Directions - Transcribe the records below exactly, leaving out any pictures.
————
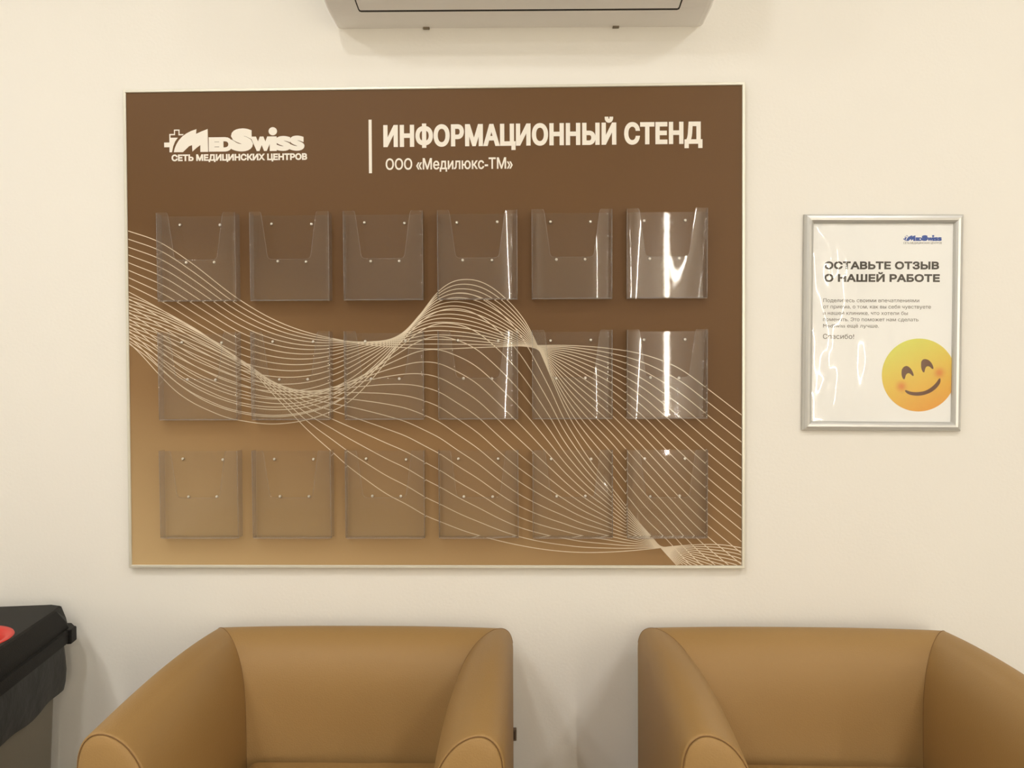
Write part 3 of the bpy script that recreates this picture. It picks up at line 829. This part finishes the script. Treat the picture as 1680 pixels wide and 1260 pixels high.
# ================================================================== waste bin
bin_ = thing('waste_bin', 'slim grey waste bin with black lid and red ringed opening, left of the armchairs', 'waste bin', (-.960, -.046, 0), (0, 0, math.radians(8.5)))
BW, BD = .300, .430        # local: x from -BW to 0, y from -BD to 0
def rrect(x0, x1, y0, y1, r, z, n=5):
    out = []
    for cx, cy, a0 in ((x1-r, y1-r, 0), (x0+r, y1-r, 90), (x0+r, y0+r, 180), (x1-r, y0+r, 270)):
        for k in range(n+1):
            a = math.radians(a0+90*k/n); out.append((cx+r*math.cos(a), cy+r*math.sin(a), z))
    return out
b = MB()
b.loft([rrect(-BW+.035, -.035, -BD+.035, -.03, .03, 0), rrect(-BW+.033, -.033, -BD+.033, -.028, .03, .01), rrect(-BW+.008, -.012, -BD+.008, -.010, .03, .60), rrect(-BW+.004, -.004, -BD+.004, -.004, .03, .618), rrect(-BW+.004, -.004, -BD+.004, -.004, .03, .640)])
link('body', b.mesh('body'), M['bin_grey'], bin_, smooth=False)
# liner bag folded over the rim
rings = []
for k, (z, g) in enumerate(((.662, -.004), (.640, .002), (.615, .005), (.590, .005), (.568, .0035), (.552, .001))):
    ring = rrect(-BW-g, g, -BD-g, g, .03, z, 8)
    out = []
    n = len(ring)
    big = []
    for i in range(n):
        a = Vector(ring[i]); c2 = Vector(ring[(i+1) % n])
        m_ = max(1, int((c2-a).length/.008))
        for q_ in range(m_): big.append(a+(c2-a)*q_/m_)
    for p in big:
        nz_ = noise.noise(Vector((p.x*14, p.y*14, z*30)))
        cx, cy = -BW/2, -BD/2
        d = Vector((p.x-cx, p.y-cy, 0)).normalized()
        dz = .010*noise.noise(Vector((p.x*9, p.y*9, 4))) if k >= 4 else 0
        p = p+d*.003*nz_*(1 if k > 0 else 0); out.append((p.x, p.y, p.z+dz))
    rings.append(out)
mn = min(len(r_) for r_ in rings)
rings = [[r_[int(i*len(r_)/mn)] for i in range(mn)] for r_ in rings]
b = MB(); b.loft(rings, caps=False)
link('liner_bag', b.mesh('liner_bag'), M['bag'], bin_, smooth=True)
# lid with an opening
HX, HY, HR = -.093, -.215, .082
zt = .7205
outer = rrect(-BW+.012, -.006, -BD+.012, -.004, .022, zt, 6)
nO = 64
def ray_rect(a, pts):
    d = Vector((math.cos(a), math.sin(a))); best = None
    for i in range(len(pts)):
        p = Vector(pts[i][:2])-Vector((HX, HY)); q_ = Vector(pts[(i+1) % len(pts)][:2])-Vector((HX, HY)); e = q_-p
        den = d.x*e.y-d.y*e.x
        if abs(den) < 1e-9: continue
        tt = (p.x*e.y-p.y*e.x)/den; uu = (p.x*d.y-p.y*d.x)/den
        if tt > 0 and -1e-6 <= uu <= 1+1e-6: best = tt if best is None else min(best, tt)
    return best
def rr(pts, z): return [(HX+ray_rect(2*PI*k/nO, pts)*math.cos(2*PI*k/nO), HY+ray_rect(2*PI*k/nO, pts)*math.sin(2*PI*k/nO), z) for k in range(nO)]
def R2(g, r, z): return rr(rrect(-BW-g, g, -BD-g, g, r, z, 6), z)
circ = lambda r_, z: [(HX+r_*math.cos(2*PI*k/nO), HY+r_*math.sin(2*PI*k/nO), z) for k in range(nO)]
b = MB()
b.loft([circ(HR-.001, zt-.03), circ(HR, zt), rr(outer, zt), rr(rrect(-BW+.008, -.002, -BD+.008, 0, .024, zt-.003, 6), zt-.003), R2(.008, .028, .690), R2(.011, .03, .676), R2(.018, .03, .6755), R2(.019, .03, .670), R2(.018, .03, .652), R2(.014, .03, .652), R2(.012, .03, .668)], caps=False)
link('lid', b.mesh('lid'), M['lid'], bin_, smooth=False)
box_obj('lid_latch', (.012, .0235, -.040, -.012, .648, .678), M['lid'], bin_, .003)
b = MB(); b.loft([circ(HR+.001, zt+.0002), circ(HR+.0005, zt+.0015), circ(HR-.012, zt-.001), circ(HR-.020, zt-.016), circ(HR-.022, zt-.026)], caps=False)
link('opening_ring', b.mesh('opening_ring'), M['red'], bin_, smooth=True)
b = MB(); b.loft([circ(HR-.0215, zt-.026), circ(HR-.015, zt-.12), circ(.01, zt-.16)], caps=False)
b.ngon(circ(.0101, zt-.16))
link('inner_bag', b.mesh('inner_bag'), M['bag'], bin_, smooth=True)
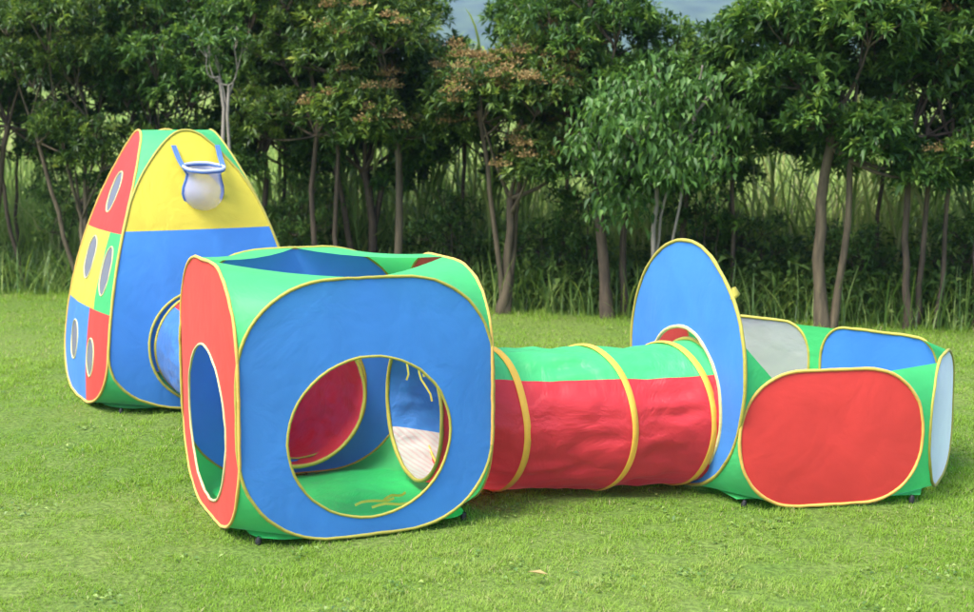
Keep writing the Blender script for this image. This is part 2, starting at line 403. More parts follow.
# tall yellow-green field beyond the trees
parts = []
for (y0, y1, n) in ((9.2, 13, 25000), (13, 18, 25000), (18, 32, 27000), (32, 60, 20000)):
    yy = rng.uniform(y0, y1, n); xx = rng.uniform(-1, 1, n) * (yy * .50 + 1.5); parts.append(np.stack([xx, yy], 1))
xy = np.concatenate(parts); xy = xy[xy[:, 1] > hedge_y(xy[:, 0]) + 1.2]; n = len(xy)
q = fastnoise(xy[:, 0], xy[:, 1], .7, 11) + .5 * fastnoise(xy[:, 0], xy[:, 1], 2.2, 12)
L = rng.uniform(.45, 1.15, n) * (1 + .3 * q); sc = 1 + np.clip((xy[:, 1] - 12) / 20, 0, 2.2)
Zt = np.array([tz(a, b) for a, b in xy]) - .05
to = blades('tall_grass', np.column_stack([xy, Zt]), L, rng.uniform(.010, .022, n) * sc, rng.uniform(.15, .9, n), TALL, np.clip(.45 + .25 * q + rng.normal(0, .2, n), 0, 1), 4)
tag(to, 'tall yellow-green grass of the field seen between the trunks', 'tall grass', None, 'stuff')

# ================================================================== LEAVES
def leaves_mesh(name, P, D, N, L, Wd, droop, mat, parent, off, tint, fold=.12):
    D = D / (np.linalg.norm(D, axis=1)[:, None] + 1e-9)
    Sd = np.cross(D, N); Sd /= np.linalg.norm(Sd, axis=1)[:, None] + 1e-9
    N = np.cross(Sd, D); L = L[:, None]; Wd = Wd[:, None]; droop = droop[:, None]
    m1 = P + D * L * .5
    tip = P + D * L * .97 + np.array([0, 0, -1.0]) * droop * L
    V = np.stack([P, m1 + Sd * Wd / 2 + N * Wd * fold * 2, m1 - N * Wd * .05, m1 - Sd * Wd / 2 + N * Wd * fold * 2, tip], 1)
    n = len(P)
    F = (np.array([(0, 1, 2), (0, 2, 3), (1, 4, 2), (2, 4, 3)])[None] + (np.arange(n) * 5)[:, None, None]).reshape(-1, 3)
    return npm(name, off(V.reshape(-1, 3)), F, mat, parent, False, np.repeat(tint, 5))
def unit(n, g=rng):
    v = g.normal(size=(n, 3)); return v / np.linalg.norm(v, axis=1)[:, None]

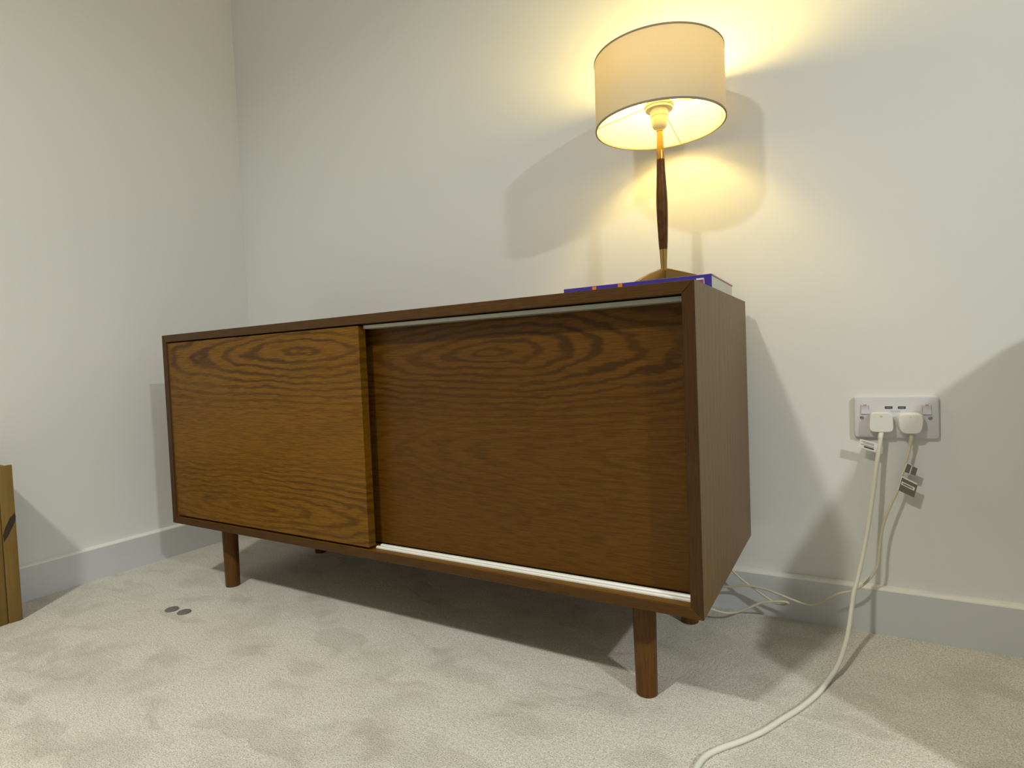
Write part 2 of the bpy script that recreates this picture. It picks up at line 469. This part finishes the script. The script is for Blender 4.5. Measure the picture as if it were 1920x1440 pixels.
————
Completed exercise -
Write part 3 of the bpy script that recreates this picture. It picks up at line 829. This part finishes the script. Treat the picture as 1680 pixels wide and 1260 pixels high.
# ================================================================== waste bin
bin_ = thing('waste_bin', 'slim grey waste bin with black lid and red ringed opening, left of the armchairs', 'waste bin', (-.960, -.046, 0), (0, 0, math.radians(8.5)))
BW, BD = .300, .430        # local: x from -BW to 0, y from -BD to 0
def rrect(x0, x1, y0, y1, r, z, n=5):
    out = []
    for cx, cy, a0 in ((x1-r, y1-r, 0), (x0+r, y1-r, 90), (x0+r, y0+r, 180), (x1-r, y0+r, 270)):
        for k in range(n+1):
            a = math.radians(a0+90*k/n); out.append((cx+r*math.cos(a), cy+r*math.sin(a), z))
    return out
b = MB()
b.loft([rrect(-BW+.035, -.035, -BD+.035, -.03, .03, 0), rrect(-BW+.033, -.033, -BD+.033, -.028, .03, .01), rrect(-BW+.008, -.012, -BD+.008, -.010, .03, .60), rrect(-BW+.004, -.004, -BD+.004, -.004, .03, .618), rrect(-BW+.004, -.004, -BD+.004, -.004, .03, .640)])
link('body', b.mesh('body'), M['bin_grey'], bin_, smooth=False)
# liner bag folded over the rim
rings = []
for k, (z, g) in enumerate(((.662, -.004), (.640, .002), (.615, .005), (.590, .005), (.568, .0035), (.552, .001))):
    ring = rrect(-BW-g, g, -BD-g, g, .03, z, 8)
    out = []
    n = len(ring)
    big = []
    for i in range(n):
        a = Vector(ring[i]); c2 = Vector(ring[(i+1) % n])
        m_ = max(1, int((c2-a).length/.008))
        for q_ in range(m_): big.append(a+(c2-a)*q_/m_)
    for p in big:
        nz_ = noise.noise(Vector((p.x*14, p.y*14, z*30)))
        cx, cy = -BW/2, -BD/2
        d = Vector((p.x-cx, p.y-cy, 0)).normalized()
        dz = .010*noise.noise(Vector((p.x*9, p.y*9, 4))) if k >= 4 else 0
        p = p+d*.003*nz_*(1 if k > 0 else 0); out.append((p.x, p.y, p.z+dz))
    rings.append(out)
mn = min(len(r_) for r_ in rings)
rings = [[r_[int(i*len(r_)/mn)] for i in range(mn)] for r_ in rings]
b = MB(); b.loft(rings, caps=False)
link('liner_bag', b.mesh('liner_bag'), M['bag'], bin_, smooth=True)
# lid with an opening
HX, HY, HR = -.093, -.215, .082
zt = .7205
outer = rrect(-BW+.012, -.006, -BD+.012, -.004, .022, zt, 6)
nO = 64
def ray_rect(a, pts):
    d = Vector((math.cos(a), math.sin(a))); best = None
    for i in range(len(pts)):
        p = Vector(pts[i][:2])-Vector((HX, HY)); q_ = Vector(pts[(i+1) % len(pts)][:2])-Vector((HX, HY)); e = q_-p
        den = d.x*e.y-d.y*e.x
        if abs(den) < 1e-9: continue
        tt = (p.x*e.y-p.y*e.x)/den; uu = (p.x*d.y-p.y*d.x)/den
        if tt > 0 and -1e-6 <= uu <= 1+1e-6: best = tt if best is None else min(best, tt)
    return best
def rr(pts, z): return [(HX+ray_rect(2*PI*k/nO, pts)*math.cos(2*PI*k/nO), HY+ray_rect(2*PI*k/nO, pts)*math.sin(2*PI*k/nO), z) for k in range(nO)]
def R2(g, r, z): return rr(rrect(-BW-g, g, -BD-g, g, r, z, 6), z)
circ = lambda r_, z: [(HX+r_*math.cos(2*PI*k/nO), HY+r_*math.sin(2*PI*k/nO), z) for k in range(nO)]
b = MB()
b.loft([circ(HR-.001, zt-.03), circ(HR, zt), rr(outer, zt), rr(rrect(-BW+.008, -.002, -BD+.008, 0, .024, zt-.003, 6), zt-.003), R2(.008, .028, .690), R2(.011, .03, .676), R2(.018, .03, .6755), R2(.019, .03, .670), R2(.018, .03, .652), R2(.014, .03, .652), R2(.012, .03, .668)], caps=False)
link('lid', b.mesh('lid'), M['lid'], bin_, smooth=False)
box_obj('lid_latch', (.012, .0235, -.040, -.012, .648, .678), M['lid'], bin_, .003)
b = MB(); b.loft([circ(HR+.001, zt+.0002), circ(HR+.0005, zt+.0015), circ(HR-.012, zt-.001), circ(HR-.020, zt-.016), circ(HR-.022, zt-.026)], caps=False)
link('opening_ring', b.mesh('opening_ring'), M['red'], bin_, smooth=True)
b = MB(); b.loft([circ(HR-.0215, zt-.026), circ(HR-.015, zt-.12), circ(.01, zt-.16)], caps=False)
b.ngon(circ(.0101, zt-.16))
link('inner_bag', b.mesh('inner_bag'), M['bag'], bin_, smooth=True)
Keep writing the Blender script for this image. This is part 2, starting at line 403. More parts follow.
# tall yellow-green field beyond the trees
parts = []
for (y0, y1, n) in ((9.2, 13, 25000), (13, 18, 25000), (18, 32, 27000), (32, 60, 20000)):
    yy = rng.uniform(y0, y1, n); xx = rng.uniform(-1, 1, n) * (yy * .50 + 1.5); parts.append(np.stack([xx, yy], 1))
xy = np.concatenate(parts); xy = xy[xy[:, 1] > hedge_y(xy[:, 0]) + 1.2]; n = len(xy)
q = fastnoise(xy[:, 0], xy[:, 1], .7, 11) + .5 * fastnoise(xy[:, 0], xy[:, 1], 2.2, 12)
L = rng.uniform(.45, 1.15, n) * (1 + .3 * q); sc = 1 + np.clip((xy[:, 1] - 12) / 20, 0, 2.2)
Zt = np.array([tz(a, b) for a, b in xy]) - .05
to = blades('tall_grass', np.column_stack([xy, Zt]), L, rng.uniform(.010, .022, n) * sc, rng.uniform(.15, .9, n), TALL, np.clip(.45 + .25 * q + rng.normal(0, .2, n), 0, 1), 4)
tag(to, 'tall yellow-green grass of the field seen between the trunks', 'tall grass', None, 'stuff')

# ================================================================== LEAVES
def leaves_mesh(name, P, D, N, L, Wd, droop, mat, parent, off, tint, fold=.12):
    D = D / (np.linalg.norm(D, axis=1)[:, None] + 1e-9)
    Sd = np.cross(D, N); Sd /= np.linalg.norm(Sd, axis=1)[:, None] + 1e-9
    N = np.cross(Sd, D); L = L[:, None]; Wd = Wd[:, None]; droop = droop[:, None]
    m1 = P + D * L * .5
    tip = P + D * L * .97 + np.array([0, 0, -1.0]) * droop * L
    V = np.stack([P, m1 + Sd * Wd / 2 + N * Wd * fold * 2, m1 - N * Wd * .05, m1 - Sd * Wd / 2 + N * Wd * fold * 2, tip], 1)
    n = len(P)
    F = (np.array([(0, 1, 2), (0, 2, 3), (1, 4, 2), (2, 4, 3)])[None] + (np.arange(n) * 5)[:, None, None]).reshape(-1, 3)
    return npm(name, off(V.reshape(-1, 3)), F, mat, parent, False, np.repeat(tint, 5))
def unit(n, g=rng):
    v = g.normal(size=(n, 3)); return v / np.linalg.norm(v, axis=1)[:, None]

Write part 2 of the bpy script that recreates this picture. It picks up at line 469. This part finishes the script. The script is for Blender 4.5. Measure the picture as if it were 1920x1440 pixels.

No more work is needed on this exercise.